Exercise
Working from the top of the listing below, retype each line through the line containing "scn = bpy.context.scene; COL = scn.collection", both included, with no pictures.

Information provided
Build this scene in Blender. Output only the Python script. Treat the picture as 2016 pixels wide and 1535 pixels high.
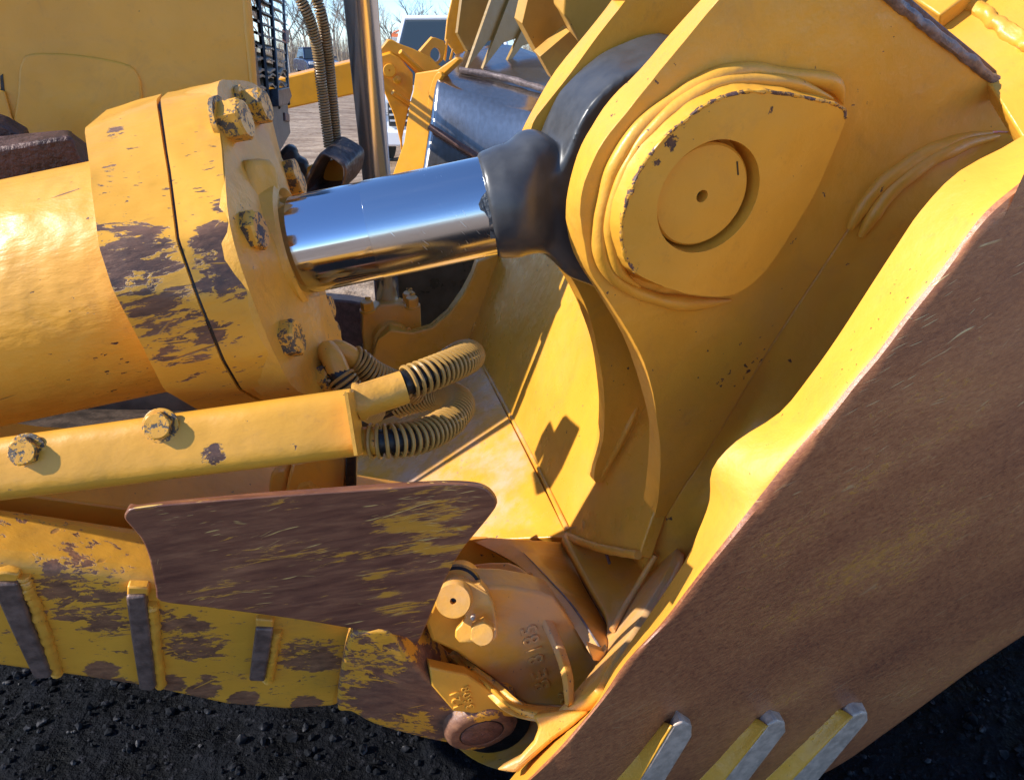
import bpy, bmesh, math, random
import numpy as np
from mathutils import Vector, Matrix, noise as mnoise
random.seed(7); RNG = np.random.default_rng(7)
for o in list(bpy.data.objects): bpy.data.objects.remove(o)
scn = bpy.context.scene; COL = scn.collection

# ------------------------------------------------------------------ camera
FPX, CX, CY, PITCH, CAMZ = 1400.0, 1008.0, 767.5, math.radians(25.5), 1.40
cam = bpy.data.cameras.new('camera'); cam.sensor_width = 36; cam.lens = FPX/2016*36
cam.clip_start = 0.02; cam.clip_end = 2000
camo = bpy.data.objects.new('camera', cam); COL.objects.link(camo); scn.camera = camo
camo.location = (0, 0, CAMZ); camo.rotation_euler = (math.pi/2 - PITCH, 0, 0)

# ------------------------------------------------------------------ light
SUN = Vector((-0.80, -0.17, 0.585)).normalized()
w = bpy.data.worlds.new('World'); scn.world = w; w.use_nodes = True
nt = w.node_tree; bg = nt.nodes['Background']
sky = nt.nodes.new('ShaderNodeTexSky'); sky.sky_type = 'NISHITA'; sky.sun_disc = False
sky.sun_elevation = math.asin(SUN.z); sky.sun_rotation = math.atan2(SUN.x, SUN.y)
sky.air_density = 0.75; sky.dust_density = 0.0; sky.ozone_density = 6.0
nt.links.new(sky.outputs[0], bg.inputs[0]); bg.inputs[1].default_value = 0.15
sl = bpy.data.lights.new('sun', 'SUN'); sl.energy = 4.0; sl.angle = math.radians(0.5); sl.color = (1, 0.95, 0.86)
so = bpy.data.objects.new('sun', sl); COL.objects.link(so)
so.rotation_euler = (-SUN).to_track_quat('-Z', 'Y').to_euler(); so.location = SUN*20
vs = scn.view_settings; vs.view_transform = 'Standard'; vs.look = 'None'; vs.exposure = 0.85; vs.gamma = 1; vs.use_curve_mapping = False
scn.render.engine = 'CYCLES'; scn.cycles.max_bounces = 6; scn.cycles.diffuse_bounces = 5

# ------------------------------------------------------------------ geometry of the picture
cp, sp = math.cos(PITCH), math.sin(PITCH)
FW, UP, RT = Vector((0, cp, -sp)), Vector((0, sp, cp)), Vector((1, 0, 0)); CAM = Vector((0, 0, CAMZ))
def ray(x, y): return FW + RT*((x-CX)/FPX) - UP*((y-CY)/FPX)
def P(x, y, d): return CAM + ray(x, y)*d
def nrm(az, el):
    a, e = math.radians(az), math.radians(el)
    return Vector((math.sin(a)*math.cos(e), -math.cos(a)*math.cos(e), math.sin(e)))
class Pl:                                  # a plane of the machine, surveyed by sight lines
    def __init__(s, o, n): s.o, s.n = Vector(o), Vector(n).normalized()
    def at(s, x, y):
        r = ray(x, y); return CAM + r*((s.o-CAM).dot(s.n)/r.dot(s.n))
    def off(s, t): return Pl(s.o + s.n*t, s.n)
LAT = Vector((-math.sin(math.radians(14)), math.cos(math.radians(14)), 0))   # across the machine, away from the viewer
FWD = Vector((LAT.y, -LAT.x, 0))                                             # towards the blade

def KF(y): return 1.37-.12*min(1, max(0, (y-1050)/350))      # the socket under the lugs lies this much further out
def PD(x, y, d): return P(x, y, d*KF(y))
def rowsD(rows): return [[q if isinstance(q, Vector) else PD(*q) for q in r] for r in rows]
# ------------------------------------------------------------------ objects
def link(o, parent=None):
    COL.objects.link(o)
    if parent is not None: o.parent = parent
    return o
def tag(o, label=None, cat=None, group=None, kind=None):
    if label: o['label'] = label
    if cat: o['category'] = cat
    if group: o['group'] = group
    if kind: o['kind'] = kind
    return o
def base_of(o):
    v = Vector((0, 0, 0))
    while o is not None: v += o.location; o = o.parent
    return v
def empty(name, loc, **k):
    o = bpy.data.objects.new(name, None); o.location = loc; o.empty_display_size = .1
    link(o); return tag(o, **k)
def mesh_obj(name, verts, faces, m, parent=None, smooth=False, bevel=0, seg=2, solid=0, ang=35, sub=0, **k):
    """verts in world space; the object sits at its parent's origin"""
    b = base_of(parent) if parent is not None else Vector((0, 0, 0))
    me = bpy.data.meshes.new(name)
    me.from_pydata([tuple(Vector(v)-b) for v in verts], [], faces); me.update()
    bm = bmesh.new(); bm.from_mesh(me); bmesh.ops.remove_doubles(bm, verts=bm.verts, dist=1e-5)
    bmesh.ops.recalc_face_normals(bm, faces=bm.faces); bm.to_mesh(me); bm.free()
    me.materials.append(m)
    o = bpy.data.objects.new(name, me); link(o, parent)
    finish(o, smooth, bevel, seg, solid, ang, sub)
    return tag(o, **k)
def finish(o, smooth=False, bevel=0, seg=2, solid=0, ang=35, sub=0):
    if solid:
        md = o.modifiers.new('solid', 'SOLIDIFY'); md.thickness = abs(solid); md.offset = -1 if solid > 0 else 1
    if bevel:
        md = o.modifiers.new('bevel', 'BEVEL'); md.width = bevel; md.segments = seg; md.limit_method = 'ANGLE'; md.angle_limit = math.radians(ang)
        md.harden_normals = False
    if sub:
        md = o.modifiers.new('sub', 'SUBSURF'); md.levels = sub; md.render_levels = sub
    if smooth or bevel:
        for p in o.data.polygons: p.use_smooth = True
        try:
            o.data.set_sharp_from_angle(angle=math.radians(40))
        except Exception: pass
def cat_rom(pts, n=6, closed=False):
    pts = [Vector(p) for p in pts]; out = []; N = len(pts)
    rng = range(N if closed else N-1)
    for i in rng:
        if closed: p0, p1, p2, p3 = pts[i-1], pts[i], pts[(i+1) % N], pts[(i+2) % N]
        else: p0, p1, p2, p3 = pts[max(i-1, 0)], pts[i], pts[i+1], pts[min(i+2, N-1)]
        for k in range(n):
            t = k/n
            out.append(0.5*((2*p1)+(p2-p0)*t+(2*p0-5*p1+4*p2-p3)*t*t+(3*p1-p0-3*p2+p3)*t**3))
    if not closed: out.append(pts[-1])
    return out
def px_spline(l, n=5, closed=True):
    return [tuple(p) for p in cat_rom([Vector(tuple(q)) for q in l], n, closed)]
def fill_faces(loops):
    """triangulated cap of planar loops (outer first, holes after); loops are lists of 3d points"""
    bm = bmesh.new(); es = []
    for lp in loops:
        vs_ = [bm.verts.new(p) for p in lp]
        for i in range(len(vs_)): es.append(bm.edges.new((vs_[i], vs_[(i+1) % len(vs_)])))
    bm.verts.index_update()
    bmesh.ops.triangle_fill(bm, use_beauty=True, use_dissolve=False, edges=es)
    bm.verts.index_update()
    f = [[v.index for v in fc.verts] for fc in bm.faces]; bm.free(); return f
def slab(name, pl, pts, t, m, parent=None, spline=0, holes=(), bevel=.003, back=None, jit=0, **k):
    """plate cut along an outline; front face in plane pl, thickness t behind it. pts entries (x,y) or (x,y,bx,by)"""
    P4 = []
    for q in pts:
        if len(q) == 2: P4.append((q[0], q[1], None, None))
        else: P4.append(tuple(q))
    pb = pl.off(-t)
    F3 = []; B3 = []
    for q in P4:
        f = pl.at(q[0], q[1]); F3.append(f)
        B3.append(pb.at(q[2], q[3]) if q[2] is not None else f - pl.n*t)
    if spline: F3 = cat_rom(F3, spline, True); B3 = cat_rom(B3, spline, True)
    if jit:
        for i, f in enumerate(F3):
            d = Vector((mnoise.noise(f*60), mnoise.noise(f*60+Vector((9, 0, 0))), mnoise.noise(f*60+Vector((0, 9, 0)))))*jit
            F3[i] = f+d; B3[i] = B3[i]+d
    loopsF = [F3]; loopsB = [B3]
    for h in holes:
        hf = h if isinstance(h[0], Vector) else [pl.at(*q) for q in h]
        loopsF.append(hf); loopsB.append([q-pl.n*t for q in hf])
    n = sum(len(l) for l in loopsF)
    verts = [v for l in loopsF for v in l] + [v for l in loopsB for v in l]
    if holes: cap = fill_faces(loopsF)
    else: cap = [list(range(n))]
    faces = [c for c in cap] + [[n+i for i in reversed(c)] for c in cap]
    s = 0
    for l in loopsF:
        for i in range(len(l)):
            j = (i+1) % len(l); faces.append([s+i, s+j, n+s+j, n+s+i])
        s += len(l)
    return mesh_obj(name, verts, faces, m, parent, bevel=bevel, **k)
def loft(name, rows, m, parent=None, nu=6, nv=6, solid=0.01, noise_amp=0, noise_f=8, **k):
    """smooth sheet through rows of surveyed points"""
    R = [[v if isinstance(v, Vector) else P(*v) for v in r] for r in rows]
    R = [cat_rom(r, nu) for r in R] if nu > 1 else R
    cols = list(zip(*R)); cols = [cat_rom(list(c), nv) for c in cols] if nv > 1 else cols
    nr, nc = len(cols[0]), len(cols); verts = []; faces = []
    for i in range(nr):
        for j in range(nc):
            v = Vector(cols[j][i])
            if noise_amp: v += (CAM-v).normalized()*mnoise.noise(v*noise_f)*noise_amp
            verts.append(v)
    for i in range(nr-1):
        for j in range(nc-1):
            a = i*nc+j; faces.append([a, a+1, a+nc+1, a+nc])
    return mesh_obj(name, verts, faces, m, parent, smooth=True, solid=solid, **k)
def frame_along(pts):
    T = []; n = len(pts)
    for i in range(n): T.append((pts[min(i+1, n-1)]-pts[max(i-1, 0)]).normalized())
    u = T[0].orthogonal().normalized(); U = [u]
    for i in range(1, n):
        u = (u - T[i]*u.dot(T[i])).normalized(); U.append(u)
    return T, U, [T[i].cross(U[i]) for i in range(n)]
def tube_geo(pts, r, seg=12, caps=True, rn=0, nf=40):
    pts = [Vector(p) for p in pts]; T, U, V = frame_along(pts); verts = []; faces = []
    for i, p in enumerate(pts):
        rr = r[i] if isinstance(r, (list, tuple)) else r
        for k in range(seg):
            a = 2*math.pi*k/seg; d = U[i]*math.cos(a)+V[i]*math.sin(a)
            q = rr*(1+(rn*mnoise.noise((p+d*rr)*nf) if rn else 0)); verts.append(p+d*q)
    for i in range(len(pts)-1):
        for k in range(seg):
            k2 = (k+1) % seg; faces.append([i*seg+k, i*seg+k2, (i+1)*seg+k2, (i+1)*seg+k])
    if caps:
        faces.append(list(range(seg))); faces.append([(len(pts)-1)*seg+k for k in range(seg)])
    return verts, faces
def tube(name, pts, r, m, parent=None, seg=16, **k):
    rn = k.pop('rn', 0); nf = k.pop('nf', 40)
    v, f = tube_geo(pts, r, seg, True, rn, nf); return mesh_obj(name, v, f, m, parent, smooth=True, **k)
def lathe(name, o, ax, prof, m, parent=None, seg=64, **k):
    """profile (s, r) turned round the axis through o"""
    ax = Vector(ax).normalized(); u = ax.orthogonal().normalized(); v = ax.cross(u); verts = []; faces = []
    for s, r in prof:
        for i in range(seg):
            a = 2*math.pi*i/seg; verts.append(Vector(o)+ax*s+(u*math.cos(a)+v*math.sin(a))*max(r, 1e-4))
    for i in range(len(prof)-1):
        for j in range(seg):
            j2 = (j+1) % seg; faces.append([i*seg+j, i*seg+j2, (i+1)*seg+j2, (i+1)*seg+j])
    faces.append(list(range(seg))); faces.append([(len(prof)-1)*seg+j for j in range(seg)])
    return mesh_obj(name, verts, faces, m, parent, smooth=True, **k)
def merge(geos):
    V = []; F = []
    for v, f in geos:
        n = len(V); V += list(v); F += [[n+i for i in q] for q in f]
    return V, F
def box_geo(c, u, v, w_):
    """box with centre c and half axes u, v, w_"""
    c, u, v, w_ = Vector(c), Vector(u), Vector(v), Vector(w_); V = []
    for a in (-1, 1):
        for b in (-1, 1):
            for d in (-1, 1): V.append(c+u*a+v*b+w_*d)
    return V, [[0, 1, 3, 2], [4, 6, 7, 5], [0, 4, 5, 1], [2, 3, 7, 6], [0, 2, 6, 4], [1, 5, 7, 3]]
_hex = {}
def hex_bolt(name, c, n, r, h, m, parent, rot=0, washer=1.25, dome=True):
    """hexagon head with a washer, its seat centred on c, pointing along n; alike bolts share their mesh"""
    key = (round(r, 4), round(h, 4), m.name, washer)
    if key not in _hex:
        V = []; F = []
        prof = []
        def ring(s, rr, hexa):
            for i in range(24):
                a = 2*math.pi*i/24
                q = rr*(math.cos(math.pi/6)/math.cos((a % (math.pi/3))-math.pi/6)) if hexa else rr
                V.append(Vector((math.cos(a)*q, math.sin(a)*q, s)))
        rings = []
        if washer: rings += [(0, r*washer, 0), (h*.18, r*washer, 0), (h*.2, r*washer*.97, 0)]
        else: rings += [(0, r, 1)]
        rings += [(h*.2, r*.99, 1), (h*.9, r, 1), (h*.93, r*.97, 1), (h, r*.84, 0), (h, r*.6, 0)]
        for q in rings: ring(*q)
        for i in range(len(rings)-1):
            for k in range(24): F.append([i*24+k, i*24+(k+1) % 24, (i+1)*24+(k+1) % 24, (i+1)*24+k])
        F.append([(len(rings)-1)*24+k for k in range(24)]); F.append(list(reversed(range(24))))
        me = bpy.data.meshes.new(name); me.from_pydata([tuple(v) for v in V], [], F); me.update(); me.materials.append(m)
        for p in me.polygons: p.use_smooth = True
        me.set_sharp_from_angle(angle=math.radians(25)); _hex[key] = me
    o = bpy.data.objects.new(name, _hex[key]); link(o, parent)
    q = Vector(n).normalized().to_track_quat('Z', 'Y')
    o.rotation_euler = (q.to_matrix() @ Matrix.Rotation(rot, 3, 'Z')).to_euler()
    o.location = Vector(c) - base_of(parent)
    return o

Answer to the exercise
Build this scene in Blender. Output only the Python script. Treat the picture as 2016 pixels wide and 1535 pixels high.
import bpy, bmesh, math, random
import numpy as np
from mathutils import Vector, Matrix, noise as mnoise
random.seed(7); RNG = np.random.default_rng(7)
for o in list(bpy.data.objects): bpy.data.objects.remove(o)
scn = bpy.context.scene; COL = scn.collection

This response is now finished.